FULL TEXT OF THE ORDER OF ITAT CHENNAI

1. Aforesaid appeal by assessee for Assessment Year (AY) 2010-11 arises out of the order of learned Commissioner of Income Tax (Appeals)-12, Chennai [CIT(A)] dated 29-01-2019 in the matter of an assessment framed by Ld. Assessing Officer [AO] u/s.143 r.w s. 147 of the Act on 28-12-2017. The sole issue in the appeal is assessment of capital gains in the hands of the assessee. The Ld. AR, drawing attention to the factual matrix, submitted that the sale consideration was not received by the assessee and only real income is to be assessed in the hands of the assessee. The ld. SR. DR, on the other hand, maintained revenue’s stand that the assessee was owner of land which was sold and therefore, the assessment of capital gains was justified. Having heard rival submissions and after perusal of case records, the appeal is disposed-off as under.

2. From the facts, it emerges that the assessee sold vacant land measuring 48,473 square feets for Rs.188.90 Lacs through a power holder on 20.08.2009. Since the assessee did not file return of income, the case was reopened and impugned assessment was framed. From perusal of sale deed, it transpired that the assessee was the absolute owner of the property. The sale deed was executed by the power of attorney holder on behalf of the assessee. However, the assessee did not offer capital gains on the same and stated as under: –

“Mr Pethanna Nadar, assessee’s husband, orally agreed to sell the same property to Dr C.Mohan Reddy and received Rs.5,00,000/- in 2005 itself. The said Dr C. Mohan Reddy, entered into sale agreement dated 16/10/2008 with Mr S. Anand agreeing to sell the property. Mr Pethanna Nadar settled his 70 cents of land in favour of his wife by settlement deed dated 08.07.2009 registered as Doc.No.1910 of 2009 with SRO Villivakkam. Thereafter on the instructions of Dr. Mohan Reddy by a Power of Attorney dated 08/07/2009 registered as Doc.No.1064 of 2009 appointed Mr S.Anand S/o Srinivasan as power Agent of P.Selvamani, the assessee, to sell the 70 cents of land”.

The AO found that the stated agreement between the assessee’s husband, Late Pethanna Nadar and Dr. Mohan Reddy in 2005 was an oral agreement. The assessee did not furnish any proof for receipt of Rs. 5 Lacs stated to have received by Shri Pethanna. The AO further held as follows: –

It is stated that Smt Amsaveni and Bethanna agreed to sell the land of 1.4 acres to Dr.Mohan Reddy as per the MoA dated 16/10/2008. However, this MoA is not registered and further the subsequent settlement deed makes all the earlier PoA’s and MoAs null and void.
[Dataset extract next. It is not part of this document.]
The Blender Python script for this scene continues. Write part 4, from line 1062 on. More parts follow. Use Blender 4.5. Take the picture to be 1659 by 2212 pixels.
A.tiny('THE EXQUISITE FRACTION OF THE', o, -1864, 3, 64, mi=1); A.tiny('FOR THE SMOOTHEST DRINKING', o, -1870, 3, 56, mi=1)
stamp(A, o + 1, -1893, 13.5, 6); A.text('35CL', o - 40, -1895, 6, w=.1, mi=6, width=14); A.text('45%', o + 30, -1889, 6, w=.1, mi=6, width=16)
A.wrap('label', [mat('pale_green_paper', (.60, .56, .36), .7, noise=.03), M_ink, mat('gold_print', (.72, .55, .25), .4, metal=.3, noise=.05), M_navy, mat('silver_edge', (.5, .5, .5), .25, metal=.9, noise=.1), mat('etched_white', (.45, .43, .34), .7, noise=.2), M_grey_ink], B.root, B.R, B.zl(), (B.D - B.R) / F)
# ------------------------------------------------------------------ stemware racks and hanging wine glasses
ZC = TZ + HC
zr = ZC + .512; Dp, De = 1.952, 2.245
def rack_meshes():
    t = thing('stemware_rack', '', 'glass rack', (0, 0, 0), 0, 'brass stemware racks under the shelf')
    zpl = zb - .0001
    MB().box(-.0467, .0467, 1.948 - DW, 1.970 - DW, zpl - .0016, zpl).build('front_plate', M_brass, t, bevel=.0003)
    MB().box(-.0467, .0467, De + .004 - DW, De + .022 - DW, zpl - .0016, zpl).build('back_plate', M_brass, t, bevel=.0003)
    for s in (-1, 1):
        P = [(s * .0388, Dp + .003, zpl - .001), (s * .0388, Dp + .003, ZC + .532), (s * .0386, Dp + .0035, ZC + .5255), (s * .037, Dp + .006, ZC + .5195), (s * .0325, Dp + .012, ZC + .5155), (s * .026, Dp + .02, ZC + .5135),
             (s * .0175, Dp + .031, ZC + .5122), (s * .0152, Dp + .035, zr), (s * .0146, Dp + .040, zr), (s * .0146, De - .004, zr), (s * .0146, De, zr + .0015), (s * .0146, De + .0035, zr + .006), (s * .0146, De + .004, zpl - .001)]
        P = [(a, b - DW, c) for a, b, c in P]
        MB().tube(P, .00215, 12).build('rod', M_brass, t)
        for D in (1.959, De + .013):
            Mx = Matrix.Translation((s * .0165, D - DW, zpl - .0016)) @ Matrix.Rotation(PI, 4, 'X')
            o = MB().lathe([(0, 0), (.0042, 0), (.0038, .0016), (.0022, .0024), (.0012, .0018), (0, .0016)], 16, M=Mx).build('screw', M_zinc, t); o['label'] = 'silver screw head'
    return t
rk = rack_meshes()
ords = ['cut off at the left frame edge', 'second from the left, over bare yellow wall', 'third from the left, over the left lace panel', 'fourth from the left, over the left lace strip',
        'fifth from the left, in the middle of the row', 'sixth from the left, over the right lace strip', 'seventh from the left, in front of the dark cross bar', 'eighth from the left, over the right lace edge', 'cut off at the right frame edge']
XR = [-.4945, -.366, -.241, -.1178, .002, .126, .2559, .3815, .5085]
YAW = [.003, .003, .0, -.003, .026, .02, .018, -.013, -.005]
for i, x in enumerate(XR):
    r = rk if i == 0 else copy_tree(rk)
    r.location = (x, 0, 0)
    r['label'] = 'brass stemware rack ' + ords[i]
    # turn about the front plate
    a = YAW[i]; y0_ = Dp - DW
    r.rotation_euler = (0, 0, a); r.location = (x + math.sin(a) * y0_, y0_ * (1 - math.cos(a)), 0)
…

Therefore, the asseseee is the absolute owner of the said property at the time of sale of property during F.Y.2009-10 and hence capital gains is assessable in the hand of the assessee in this assessment year, AY 2010-11 only.

The assessee also raised another argument that the property was settled unto the assessee without adequate consideration and the sale happened during the lifetime of Mr. Pethanna Nadar and therefore, capital gains would be taxable in the hands of her husband only considering clubbing provisions. The assessee’s husband died on 03­03-2010. However, Ld. AO held that the clubbing provisions would apply only to income arising from certain assets. Finally, Ld. AO computed capital gains in the hands of the assessee. In the absence of data relating to cost of the asset in the hands of original owner, fair market value of land as on 01.04.1981 was taken. However, benefit of indexation was not granted to the assessee. The Long-Term Capital Gains thus worked out to be Rs.185.70 Lacs.
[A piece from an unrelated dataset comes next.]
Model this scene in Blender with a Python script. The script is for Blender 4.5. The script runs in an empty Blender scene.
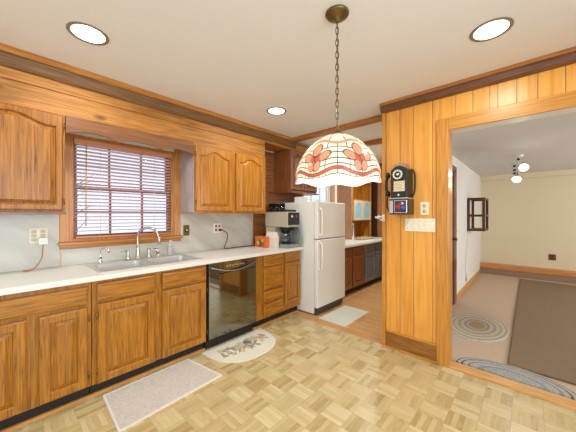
import bpy, bmesh, math, random
from mathutils import Vector, Matrix
random.seed(7)
PI = math.pi
SC = bpy.context.scene
C = SC.collection

# ------------------------------------------------------------------ camera
CAM = (2.91, 0.0, 1.33)
cd = bpy.data.cameras.new('camera'); cam = bpy.data.objects.new('camera', cd); C.objects.link(cam)
cam.location = CAM; cam.rotation_euler = (PI/2, 0, math.radians(42.5))
cd.sensor_width = 36; cd.lens = 264/576*36; cd.shift_y = -1/576; cd.clip_start = 0.02
SC.camera = cam

# ------------------------------------------------------------------ world, lights, exposure
w = bpy.data.worlds.new('world'); SC.world = w; w.use_nodes = True
bgn = w.node_tree.nodes['Background']; bgn.inputs[0].default_value = (0.80, 0.87, 1.0, 1); bgn.inputs[1].default_value = 2.1
SC.view_settings.view_transform = 'Standard'; SC.view_settings.look = 'None'
SC.view_settings.gamma = 1; SC.view_settings.exposure = -0.70
SC.cycles.max_bounces = 10; SC.cycles.diffuse_bounces = 6; SC.cycles.transmission_bounces = 8
SC.cycles.sample_clamp_indirect = 6

def area(name, loc, rot, sx, sy, power, col, disk=False, spread=PI):
    l = bpy.data.lights.new(name, 'AREA'); l.shape = 'DISK' if disk else 'RECTANGLE'
    l.size = sx; l.size_y = sy; l.energy = power; l.color = col; l.spread = spread
    o = bpy.data.objects.new(name, l); C.objects.link(o); o.location = loc; o.rotation_euler = rot
    return o
WARM = (0.95, 0.98, 0.97); COOL = (0.78, 0.92, 1.0)
area('back_fill', (2.6, -2.12, 1.25), (-PI/2, 0, 0), 3.0, 2.2, 150, COOL)        # unseen fill lamp added behind the camera
area('side_fill', (4.32, 0.0, 1.35), (0, PI/2, 0), 1.8, 2.4, 90, COOL)        # fill lamp added at the unseen right wall
area('den_fill', (5.9, 5.2, 1.4), (0, PI/2, 0), 1.8, 2.6, 120, (1.0, 0.98, 0.94))       # ambient fill added for the den, out of frame right

# ------------------------------------------------------------------ materials
def newmat(name):
    m = bpy.data.materials.new(name); m.use_nodes = True
    return m, m.node_tree.nodes, m.node_tree.links, m.node_tree.nodes['Principled BSDF']
def rgb(r, g, b):
    f = lambda v: (v/255/12.92) if v/255 <= 0.04045 else ((v/255+0.055)/1.055)**2.4
    return (f(r), f(g), f(b), 1)
def plain(name, col, rough=0.5, metal=0, noise=0.0, nscale=40, bump=0.0, spec=None, **kw):
    m, n, l, b = newmat(name)
    b.inputs['Base Color'].default_value = col; b.inputs['Roughness'].default_value = rough; b.inputs['Metallic'].default_value = metal
    if spec is not None: b.inputs['Specular IOR Level'].default_value = spec
    for k, v in kw.items(): b.inputs[k.replace('_', ' ')].default_value = v
    if noise or bump:
        tc = n.new('ShaderNodeTexCoord'); t = n.new('ShaderNodeTexNoise'); t.inputs['Scale'].default_value = nscale; t.inputs['Detail'].default_value = 4
        l.new(tc.outputs['Object'], t.inputs['Vector'])
        if noise:
            mx = n.new('ShaderNodeMix'); mx.data_type = 'RGBA'
            mx.inputs[6].default_value = tuple(c*(1-noise) for c in col[:3])+(1,); mx.inputs[7].default_value = tuple(min(1, c*(1+noise)) for c in col[:3])+(1,)
            l.new(t.outputs['Fac'], mx.inputs[0]); l.new(mx.outputs[2], b.inputs['Base Color'])
        if bump:
            bp = n.new('ShaderNodeBump'); bp.inputs['Strength'].default_value = bump; bp.inputs['Distance'].default_value = 0.004
            l.new(t.outputs['Fac'], bp.inputs['Height']); l.new(bp.outputs['Normal'], b.inputs['Normal'])
    return m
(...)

3. During appellate proceeding, the assessee did not produce any evidence and reiterated the stand taken before Ld. AO. The Ld. CIT(A) concluded that the assessee was the absolute owner and the property was registered. The sale consideration was received on behalf of the assessee by the power holder. The Gift deed did not mention about any earlier oral agreement with Mohan and also about the transaction by Mohan with Dr. Anand. The document would clearly establish the ownership of appellant and her capital gains liability on the sale of the property and therefore, the same was rightly assessed by the AO in the hands of the assessee. The legal ground urged by the assessee were also dismissed. Aggrieved, the assessee is in further appeal before us.

4. Upon due consideration of material facts, it emerges that though the assessee has made certain submissions in support of her claim, it has miserably failed to substantiate the same. It could be seen that the assessee’s husband settled the impugned land vide settlement deed dated 08.07.2009 wherein there is no mention of earlier agreements. The assessee has also failed to adduce any evidence with respect to earlier transactions with respect to impugned land. The assessee has executed General Power of attorney on the same date in favor of Mr. S. Anand. The power agent was required to maintain one account in respect of the property and to get the assessee’s approval. The assessee did not receive any consideration for executing the power of attorney. Shri S. Anand, vide letter dated 04.04.2013, furnished the disbursement account of sale consideration. The same has been placed on page nos. 38 to 40 of the paper-book. The sale deed has been executed jointly on 20.08.2009 for sale consideration of Rs.300 Lacs. The assessee’s husband has died on 03.03.2010. We find that all these facts as well as documents would strengthen the case of the revenue that the assessee was the absolute owner of the property and the property was sold by the power agent of the assessee. The onus is on assessee to prove that the capital gains did not accrue to her. It could also be seen that even if capital gains were to be computed, the indexation benefit would be available to the assessee. Considering the stated factual matrix and keeping in mind the principle of natural justice, we deem it fit to grant another opportunity to the assessee to substantiate her case. Therefore, we restore the appeal back to the file of Ld. CIT(A) for fresh adjudication, keeping all the issues open, with a direction to the assessee to substantiate her case. Needless to add that adequate opportunity of hearing shall be granted to the assessee before disposing-off the appeal.

5. The appeal stand allowed for statistical purposes.

Order pronounced on 12th June, 2023.